The judge said Manafort was basing his claim on a law that explicitly says it can’t be used to create a private cause of action.

“What am I supposed to do about that? Ignore it?” the judge asked.

“Yes, of course,” Downing said.

Downing has made similar attacks on Mueller’s authority, challenging Manafort’s indictment in Washington and a later one in Alexandria, Va., which charged him with bank and tax fraud.

A Justice Department attorney, Daniel Schwei, argued that Manafort can’t use a civil lawsuit to attack Mueller’s authority. He said Manafort should address his indictments in his criminal cases.

“The notion that a civil court should be entering orders and enforcing them over law enforcement is a tremendous incursion on the separation of powers,” Schwei said.

Jackson, who didn’t rule on Wednesday, said the Washington indictment was the “elephant in the room.”

On April 3, Mueller’s lawyers defended his authority to investigate Manafort by releasing a secret government memorandum granting him authority to examine crimes related to Manafort’s political consulting work for Yanukovych. The memo, dated Aug. 2, 2017, and signed by Deputy Attorney General Rod Rosenstein, supplements the earlier appointment order.

In the heavily redacted memo, Mueller argued that Rosenstein “left no doubt that the conduct that forms the basis for the indictment is within the special counsel’s jurisdiction.” The indictments charge Manafort with earning tens of millions of dollars in Ukraine, laundering much of that money, failing to register as a foreign agent and cheating on his taxes.

Mueller cited business ties between Manafort and the Russian oligarch Oleg Deripaska. The filing said that any investigation of links between Russia and the Trump campaign “would naturally cover ties that a former Trump campaign manager had to Russian-associated political operatives, Russian-backed politicians, and Russian oligarchs.”

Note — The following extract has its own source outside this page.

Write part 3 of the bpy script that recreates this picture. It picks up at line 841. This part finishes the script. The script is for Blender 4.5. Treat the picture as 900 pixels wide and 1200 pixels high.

“It would also naturally look into any interactions they may have had before and during the campaign to plumb motives and opportunities to coordinate and to expose possible channels for surreptitious communications,” prosecutors wrote. “And prosecutors would naturally follow the money trail from Manafort’s Ukrainian consulting activities. Because investigation of those matters was authorized, so was prosecution.”